**Dataset section:**
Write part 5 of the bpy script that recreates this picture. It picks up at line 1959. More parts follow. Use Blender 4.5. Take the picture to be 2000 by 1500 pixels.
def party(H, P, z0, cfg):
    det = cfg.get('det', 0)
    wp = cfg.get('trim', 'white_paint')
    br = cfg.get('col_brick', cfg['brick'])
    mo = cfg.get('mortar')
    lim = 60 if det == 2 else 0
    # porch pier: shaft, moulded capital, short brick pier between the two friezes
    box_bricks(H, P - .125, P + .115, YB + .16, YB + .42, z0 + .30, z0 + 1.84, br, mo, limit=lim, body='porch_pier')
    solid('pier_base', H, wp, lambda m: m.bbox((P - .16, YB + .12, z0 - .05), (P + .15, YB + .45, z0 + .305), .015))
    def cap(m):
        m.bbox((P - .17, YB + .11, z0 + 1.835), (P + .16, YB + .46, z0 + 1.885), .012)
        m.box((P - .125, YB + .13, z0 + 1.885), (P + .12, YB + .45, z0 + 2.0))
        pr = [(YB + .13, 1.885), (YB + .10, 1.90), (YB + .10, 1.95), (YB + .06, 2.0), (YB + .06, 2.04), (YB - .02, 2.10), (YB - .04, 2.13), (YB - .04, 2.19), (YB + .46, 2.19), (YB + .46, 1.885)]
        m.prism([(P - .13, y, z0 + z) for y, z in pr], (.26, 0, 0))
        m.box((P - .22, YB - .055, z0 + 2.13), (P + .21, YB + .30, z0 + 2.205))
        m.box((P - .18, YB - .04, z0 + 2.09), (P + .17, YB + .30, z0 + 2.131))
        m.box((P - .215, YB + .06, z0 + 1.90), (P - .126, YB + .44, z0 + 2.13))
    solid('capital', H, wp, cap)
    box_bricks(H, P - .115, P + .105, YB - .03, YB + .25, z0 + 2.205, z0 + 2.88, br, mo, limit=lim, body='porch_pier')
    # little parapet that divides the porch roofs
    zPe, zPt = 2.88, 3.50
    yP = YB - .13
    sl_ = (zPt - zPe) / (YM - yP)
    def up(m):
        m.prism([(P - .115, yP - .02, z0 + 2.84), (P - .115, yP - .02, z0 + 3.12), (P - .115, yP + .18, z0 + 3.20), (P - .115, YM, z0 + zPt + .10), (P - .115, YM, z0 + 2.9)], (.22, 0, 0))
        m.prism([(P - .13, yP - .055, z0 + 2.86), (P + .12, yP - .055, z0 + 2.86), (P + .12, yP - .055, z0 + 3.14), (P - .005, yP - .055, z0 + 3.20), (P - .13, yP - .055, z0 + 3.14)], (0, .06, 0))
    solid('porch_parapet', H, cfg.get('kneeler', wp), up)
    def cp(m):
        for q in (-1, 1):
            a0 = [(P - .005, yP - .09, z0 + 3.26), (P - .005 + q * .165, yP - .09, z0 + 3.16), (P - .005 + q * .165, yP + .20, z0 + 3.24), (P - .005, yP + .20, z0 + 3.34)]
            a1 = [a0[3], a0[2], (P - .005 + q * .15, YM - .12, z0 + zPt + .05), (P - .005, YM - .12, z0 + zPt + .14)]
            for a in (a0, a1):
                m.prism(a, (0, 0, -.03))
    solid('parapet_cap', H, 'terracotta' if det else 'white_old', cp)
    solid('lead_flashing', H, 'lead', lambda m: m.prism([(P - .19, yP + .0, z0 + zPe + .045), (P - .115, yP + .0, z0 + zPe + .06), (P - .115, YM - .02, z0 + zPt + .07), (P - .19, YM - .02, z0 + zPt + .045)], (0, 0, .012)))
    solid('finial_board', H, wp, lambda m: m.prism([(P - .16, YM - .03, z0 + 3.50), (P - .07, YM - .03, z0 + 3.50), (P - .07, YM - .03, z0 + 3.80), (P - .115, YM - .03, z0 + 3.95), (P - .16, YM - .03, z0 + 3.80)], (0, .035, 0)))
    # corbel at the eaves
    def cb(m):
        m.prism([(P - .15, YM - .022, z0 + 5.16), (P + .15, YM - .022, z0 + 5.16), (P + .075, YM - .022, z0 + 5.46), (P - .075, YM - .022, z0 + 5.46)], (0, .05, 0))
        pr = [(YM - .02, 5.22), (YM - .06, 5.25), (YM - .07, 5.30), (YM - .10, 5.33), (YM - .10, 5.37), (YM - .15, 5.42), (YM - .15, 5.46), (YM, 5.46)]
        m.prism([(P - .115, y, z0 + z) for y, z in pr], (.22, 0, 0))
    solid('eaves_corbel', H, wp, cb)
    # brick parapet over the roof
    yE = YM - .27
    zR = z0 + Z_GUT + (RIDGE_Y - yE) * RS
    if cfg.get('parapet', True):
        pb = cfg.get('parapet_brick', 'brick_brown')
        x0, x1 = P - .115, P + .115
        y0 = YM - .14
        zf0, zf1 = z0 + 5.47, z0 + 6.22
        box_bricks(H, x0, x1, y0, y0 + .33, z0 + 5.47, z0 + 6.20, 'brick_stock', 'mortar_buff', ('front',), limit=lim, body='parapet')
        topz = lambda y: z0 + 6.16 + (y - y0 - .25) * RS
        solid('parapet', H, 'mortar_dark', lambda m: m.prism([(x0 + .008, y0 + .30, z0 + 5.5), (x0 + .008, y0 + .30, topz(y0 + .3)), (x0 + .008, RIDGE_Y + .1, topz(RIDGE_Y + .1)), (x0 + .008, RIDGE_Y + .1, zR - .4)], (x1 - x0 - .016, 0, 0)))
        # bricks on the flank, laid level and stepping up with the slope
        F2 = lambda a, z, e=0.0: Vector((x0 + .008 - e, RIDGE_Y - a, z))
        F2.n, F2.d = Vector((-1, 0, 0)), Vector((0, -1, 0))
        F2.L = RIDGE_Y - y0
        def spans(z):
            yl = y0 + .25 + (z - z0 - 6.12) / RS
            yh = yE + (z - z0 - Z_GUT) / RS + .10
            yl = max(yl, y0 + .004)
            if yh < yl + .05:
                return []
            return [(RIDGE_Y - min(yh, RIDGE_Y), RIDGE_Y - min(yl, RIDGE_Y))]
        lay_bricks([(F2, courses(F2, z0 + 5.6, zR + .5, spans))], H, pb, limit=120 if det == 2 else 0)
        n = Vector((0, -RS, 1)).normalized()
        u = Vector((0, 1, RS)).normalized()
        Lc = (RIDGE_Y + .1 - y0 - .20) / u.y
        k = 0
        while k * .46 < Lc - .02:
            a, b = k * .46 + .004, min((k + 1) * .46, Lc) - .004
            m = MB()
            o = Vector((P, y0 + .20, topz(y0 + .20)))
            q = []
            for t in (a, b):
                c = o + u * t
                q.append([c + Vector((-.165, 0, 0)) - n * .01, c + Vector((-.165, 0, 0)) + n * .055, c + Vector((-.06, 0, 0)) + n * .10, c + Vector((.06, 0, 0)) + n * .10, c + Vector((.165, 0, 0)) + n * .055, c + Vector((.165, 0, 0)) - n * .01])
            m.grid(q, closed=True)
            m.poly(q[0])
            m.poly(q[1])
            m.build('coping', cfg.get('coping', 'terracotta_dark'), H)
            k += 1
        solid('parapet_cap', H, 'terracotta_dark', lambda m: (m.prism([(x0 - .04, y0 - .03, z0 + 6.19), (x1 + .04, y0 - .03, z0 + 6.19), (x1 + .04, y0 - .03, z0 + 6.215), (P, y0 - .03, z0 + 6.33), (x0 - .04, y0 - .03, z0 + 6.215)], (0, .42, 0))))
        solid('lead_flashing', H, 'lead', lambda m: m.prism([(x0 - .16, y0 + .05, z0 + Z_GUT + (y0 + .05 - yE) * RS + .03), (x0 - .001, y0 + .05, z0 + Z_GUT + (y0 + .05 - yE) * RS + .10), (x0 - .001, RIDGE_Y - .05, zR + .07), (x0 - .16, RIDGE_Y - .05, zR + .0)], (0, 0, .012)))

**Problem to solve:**
Output all of the data again. Match it exactly.

**Written solution:**
Write part 5 of the bpy script that recreates this picture. It picks up at line 1959. More parts follow. Use Blender 4.5. Take the picture to be 2000 by 1500 pixels.
def party(H, P, z0, cfg):
    det = cfg.get('det', 0)
    wp = cfg.get('trim', 'white_paint')
    br = cfg.get('col_brick', cfg['brick'])
    mo = cfg.get('mortar')
    lim = 60 if det == 2 else 0
    # porch pier: shaft, moulded capital, short brick pier between the two friezes
    box_bricks(H, P - .125, P + .115, YB + .16, YB + .42, z0 + .30, z0 + 1.84, br, mo, limit=lim, body='porch_pier')
    solid('pier_base', H, wp, lambda m: m.bbox((P - .16, YB + .12, z0 - .05), (P + .15, YB + .45, z0 + .305), .015))
    def cap(m):
        m.bbox((P - .17, YB + .11, z0 + 1.835), (P + .16, YB + .46, z0 + 1.885), .012)
        m.box((P - .125, YB + .13, z0 + 1.885), (P + .12, YB + .45, z0 + 2.0))
        pr = [(YB + .13, 1.885), (YB + .10, 1.90), (YB + .10, 1.95), (YB + .06, 2.0), (YB + .06, 2.04), (YB - .02, 2.10), (YB - .04, 2.13), (YB - .04, 2.19), (YB + .46, 2.19), (YB + .46, 1.885)]
        m.prism([(P - .13, y, z0 + z) for y, z in pr], (.26, 0, 0))
        m.box((P - .22, YB - .055, z0 + 2.13), (P + .21, YB + .30, z0 + 2.205))
        m.box((P - .18, YB - .04, z0 + 2.09), (P + .17, YB + .30, z0 + 2.131))
        m.box((P - .215, YB + .06, z0 + 1.90), (P - .126, YB + .44, z0 + 2.13))
    solid('capital', H, wp, cap)
    box_bricks(H, P - .115, P + .105, YB - .03, YB + .25, z0 + 2.205, z0 + 2.88, br, mo, limit=lim, body='porch_pier')
    # little parapet that divides the porch roofs
    zPe, zPt = 2.88, 3.50
    yP = YB - .13
    sl_ = (zPt - zPe) / (YM - yP)
    def up(m):
        m.prism([(P - .115, yP - .02, z0 + 2.84), (P - .115, yP - .02, z0 + 3.12), (P - .115, yP + .18, z0 + 3.20), (P - .115, YM, z0 + zPt + .10), (P - .115, YM, z0 + 2.9)], (.22, 0, 0))
        m.prism([(P - .13, yP - .055, z0 + 2.86), (P + .12, yP - .055, z0 + 2.86), (P + .12, yP - .055, z0 + 3.14), (P - .005, yP - .055, z0 + 3.20), (P - .13, yP - .055, z0 + 3.14)], (0, .06, 0))
    solid('porch_parapet', H, cfg.get('kneeler', wp), up)
    def cp(m):
        for q in (-1, 1):
            a0 = [(P - .005, yP - .09, z0 + 3.26), (P - .005 + q * .165, yP - .09, z0 + 3.16), (P - .005 + q * .165, yP + .20, z0 + 3.24), (P - .005, yP + .20, z0 + 3.34)]
            a1 = [a0[3], a0[2], (P - .005 + q * .15, YM - .12, z0 + zPt + .05), (P - .005, YM - .12, z0 + zPt + .14)]
            for a in (a0, a1):
                m.prism(a, (0, 0, -.03))
    solid('parapet_cap', H, 'terracotta' if det else 'white_old', cp)
    solid('lead_flashing', H, 'lead', lambda m: m.prism([(P - .19, yP + .0, z0 + zPe + .045), (P - .115, yP + .0, z0 + zPe + .06), (P - .115, YM - .02, z0 + zPt + .07), (P - .19, YM - .02, z0 + zPt + .045)], (0, 0, .012)))
    solid('finial_board', H, wp, lambda m: m.prism([(P - .16, YM - .03, z0 + 3.50), (P - .07, YM - .03, z0 + 3.50), (P - .07, YM - .03, z0 + 3.80), (P - .115, YM - .03, z0 + 3.95), (P - .16, YM - .03, z0 + 3.80)], (0, .035, 0)))
    # corbel at the eaves
    def cb(m):
        m.prism([(P - .15, YM - .022, z0 + 5.16), (P + .15, YM - .022, z0 + 5.16), (P + .075, YM - .022, z0 + 5.46), (P - .075, YM - .022, z0 + 5.46)], (0, .05, 0))
        pr = [(YM - .02, 5.22), (YM - .06, 5.25), (YM - .07, 5.30), (YM - .10, 5.33), (YM - .10, 5.37), (YM - .15, 5.42), (YM - .15, 5.46), (YM, 5.46)]
        m.prism([(P - .115, y, z0 + z) for y, z in pr], (.22, 0, 0))
    solid('eaves_corbel', H, wp, cb)
    # brick parapet over the roof
    yE = YM - .27
    zR = z0 + Z_GUT + (RIDGE_Y - yE) * RS
    if cfg.get('parapet', True):
        pb = cfg.get('parapet_brick', 'brick_brown')
        x0, x1 = P - .115, P + .115
        y0 = YM - .14
        zf0, zf1 = z0 + 5.47, z0 + 6.22
        box_bricks(H, x0, x1, y0, y0 + .33, z0 + 5.47, z0 + 6.20, 'brick_stock', 'mortar_buff', ('front',), limit=lim, body='parapet')
        topz = lambda y: z0 + 6.16 + (y - y0 - .25) * RS
        solid('parapet', H, 'mortar_dark', lambda m: m.prism([(x0 + .008, y0 + .30, z0 + 5.5), (x0 + .008, y0 + .30, topz(y0 + .3)), (x0 + .008, RIDGE_Y + .1, topz(RIDGE_Y + .1)), (x0 + .008, RIDGE_Y + .1, zR - .4)], (x1 - x0 - .016, 0, 0)))
        # bricks on the flank, laid level and stepping up with the slope
        F2 = lambda a, z, e=0.0: Vector((x0 + .008 - e, RIDGE_Y - a, z))
        F2.n, F2.d = Vector((-1, 0, 0)), Vector((0, -1, 0))
        F2.L = RIDGE_Y - y0
        def spans(z):
            yl = y0 + .25 + (z - z0 - 6.12) / RS
            yh = yE + (z - z0 - Z_GUT) / RS + .10
            yl = max(yl, y0 + .004)
            if yh < yl + .05:
                return []
            return [(RIDGE_Y - min(yh, RIDGE_Y), RIDGE_Y - min(yl, RIDGE_Y))]
        lay_bricks([(F2, courses(F2, z0 + 5.6, zR + .5, spans))], H, pb, limit=120 if det == 2 else 0)
        n = Vector((0, -RS, 1)).normalized()
        u = Vector((0, 1, RS)).normalized()
        Lc = (RIDGE_Y + .1 - y0 - .20) / u.y
        k = 0
        while k * .46 < Lc - .02:
            a, b = k * .46 + .004, min((k + 1) * .46, Lc) - .004
            m = MB()
            o = Vector((P, y0 + .20, topz(y0 + .20)))
            q = []
            for t in (a, b):
                c = o + u * t
                q.append([c + Vector((-.165, 0, 0)) - n * .01, c + Vector((-.165, 0, 0)) + n * .055, c + Vector((-.06, 0, 0)) + n * .10, c + Vector((.06, 0, 0)) + n * .10, c + Vector((.165, 0, 0)) + n * .055, c + Vector((.165, 0, 0)) - n * .01])
            m.grid(q, closed=True)
            m.poly(q[0])
            m.poly(q[1])
            m.build('coping', cfg.get('coping', 'terracotta_dark'), H)
            k += 1
        solid('parapet_cap', H, 'terracotta_dark', lambda m: (m.prism([(x0 - .04, y0 - .03, z0 + 6.19), (x1 + .04, y0 - .03, z0 + 6.19), (x1 + .04, y0 - .03, z0 + 6.215), (P, y0 - .03, z0 + 6.33), (x0 - .04, y0 - .03, z0 + 6.215)], (0, .42, 0))))
        solid('lead_flashing', H, 'lead', lambda m: m.prism([(x0 - .16, y0 + .05, z0 + Z_GUT + (y0 + .05 - yE) * RS + .03), (x0 - .001, y0 + .05, z0 + Z_GUT + (y0 + .05 - yE) * RS + .10), (x0 - .001, RIDGE_Y - .05, zR + .07), (x0 - .16, RIDGE_Y - .05, zR + .0)], (0, 0, .012)))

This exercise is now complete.